The game of where to put the profit and where to put the loss by big corporation with multiple companies registered around the world is the way effective taxes are lowered now. Apple has been doing that for years and the bigger the company the easier is to do it.
The easiest way to avoid paying this is to shift the profits to another "consulting", "licensing", "distribution" deal. You pay this company almost all your profit and put the expenses in your P&L. Now you need to pay the tax only to what you've chosen to pay. Even with GAAP standards there are ways to do it. The "transfer pricing" quagmire exists for a reason, it's almost impossible to claim that this/that "licensing" deal isn't priced properly.
It looks like this is a populist move to claim "we're taxing the rich", but it won't work as expected unless all the information from all the countries goes into 1 centralized place to be analysed. In Germany there is lot's of bad decisions and this is one of them. (like the one to shut down their reactors and burn coal instead).
Remember that companies are taxed on their surplus, not their income. So this means that these kinds of taxes are not a extra cost that is evenly distributed among all companies, companies with low or no surplus will pay little. Up-coming competitors (with low surplus) get an advantage, increasing competition.
If the companies could simply increase their prices 15% today without loosing to competition with others, they would already have done so.
By the way, the consumer only ends up paying the tax if the taxed corporate income is necessary for a future investment or production process. If the corporate income is paid out to owners and investors then the consumer carries none of the cost.
The point is that all countries should equalize their tax rates so that the differences between tax optimized international companies and unoptimized local companies shrinks.
The wealthiest 0.1% have negligible income; the middle class bears the brunt of taxation. All companies run on corporate welfare. They refuse to do anything without significant funding from Govt. Big 3 Auto got many bailouts, $250B in profits but don't have any money to build charging stations/network or invest in making an EV that people would like to buy. Big Telcos took 100s of billions for broadband access, which they never delivered. Oil companies get trillions in subsidies every year[2].
Middle class pays all the taxes, both direct and indirect. Indirect taxes are inflation, people's hard-earned-and-saved money loses 98% of value in a few decades, thanks to Govt printing massive amounts of money and giving it to Corporations (privatizing profits and socialize losses). And we also pay for substantially degraded quality of life from externalities, pollution (air pollution kills 10M/year [3]), PFAS, climate change, lead, etc.

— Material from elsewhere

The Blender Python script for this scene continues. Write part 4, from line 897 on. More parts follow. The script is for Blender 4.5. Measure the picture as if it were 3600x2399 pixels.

And no, the top 1% is not wealthy, its the top 0.1% that matters. Media talks about the top 1%, these are usually people who worked their ass off sacrificing everything for 2+ decades to get to a decent income but, but thats temporary. Most of them are going to fall out of that income bracket, with layoffs, with burnout, the sacrifices made catch up to you, you either get physical or mental health issues.
[1] Profits at the “Big 3” auto companies—Ford, General Motors, and Stellantis— skyrocketed 92% from 2013 to 2022, totaling $250 billion. Forecasts for 2023 expect more than $32 billion in additional profits: https://www.epi.org/blog/uaw-automakers-negotiations/
[2] https://www.imf.org/en/Blogs/Articles/2023/08/24/fossil-fuel...
[3] https://www.nytimes.com/2022/07/08/opinion/environment/air-p...
Both can be balanced out by tieing things, not to arbit rates pulled out of someone's ass, but to land and energy use. The biggest users of the planets resources need to be taxed the most.
So it is impossible that the profit for owners/shareholders/etc. will sink instead of prices rising?
This is really just basic math. If your country isn't a larger percentage of their market than this would increase their global tax rate, staying in your country would cause them to lose money.
It's also not obvious how they would expect to enforce this, or prevent it from leading to restructuring. If a German company buys widgets from China for $9 and sells them for $10, 90% of the revenue is going to China, but the Chinese company has no operations in Germany. If that means the foreign company (and so 90% of the revenue) isn't subject to your jurisdiction, that's what everybody is going to do. If you try to collect the tax at the border, all you've done is switched to VAT and you might as well do it formally instead of doing something unnecessarily complicated but equivalent.
And it creates a new arbitrage opportunity where some country nominally taxes you at a particular rate but then you get the money back or some other equivalent value using whatever means causes it to not be considered taxable income.
Also, I'd still rather this than the policy of 'let the big corporations do whatever they want and don't pass laws they don't like'.